Aussitôt que l’abrégé parut, un jésuite, le P. Noël, recteur du collège de Clermont à Paris, envoya quelques observations à Pascal. Celui-ci répondit fort promptement par une lettre du 29 octobre[2]. Le P. Noël répliqua, en priant son adversaire, qui était malade, de ne point se donner la peine de répondre une seconde fois. Pascal se tut d’abord. Mais apprenant que la réplique du P. Noël circulait parmi les savants, et qu’on donnait à son silence une interprétation fâcheuse, il commença une courte apologie, adressée à un vieil ami de la famille, M. Le Pailleur ; puis, comme le P. Noël publiait en outre un petit écrit intitulé Le plein du vide, où feignant de prendre à parti le P. Magni, capucin de Pologne, c’était Pascal, en réalité, qu’il attaquait, celui-ci n’en fut que plus animé à se défendre. Son père même, non moins ému que lui, écrivit de Rouen une longue lettre à l’agresseur, sur un ton d’autorité, que lui permettait son âge, son savoir éprouvé, enfin son légitime ressentiment. Nous avons toutes les pièces de ce singulier débat, où jésuite et capucin, savants et religieux, hommes d’église et hommes du monde se trouvaient aux prises.

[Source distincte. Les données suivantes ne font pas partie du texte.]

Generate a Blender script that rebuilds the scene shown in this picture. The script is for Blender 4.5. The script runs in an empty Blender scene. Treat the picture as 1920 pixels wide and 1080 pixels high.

  1. Nous savons que Descartes écrivit à Mersenne le 13 décembre 1647, sur le sujet du vide, par Baillet, qui avait la lettre manuscrite sous les yeux (t.  II, p. 330 de la Vie de M. Descartes, Paris, 1691).
  2. Cette lettre de Pascal au P. Noël ne fut imprimée pour la première fois qu’en 1779, dans l’édition Bossut, sans autre date que 1647. La date du 29 octobre est donnée par Baillet, d’après le manuscrit même de la lettre (t.  II, p. 285 de la Vie de M. Descartes).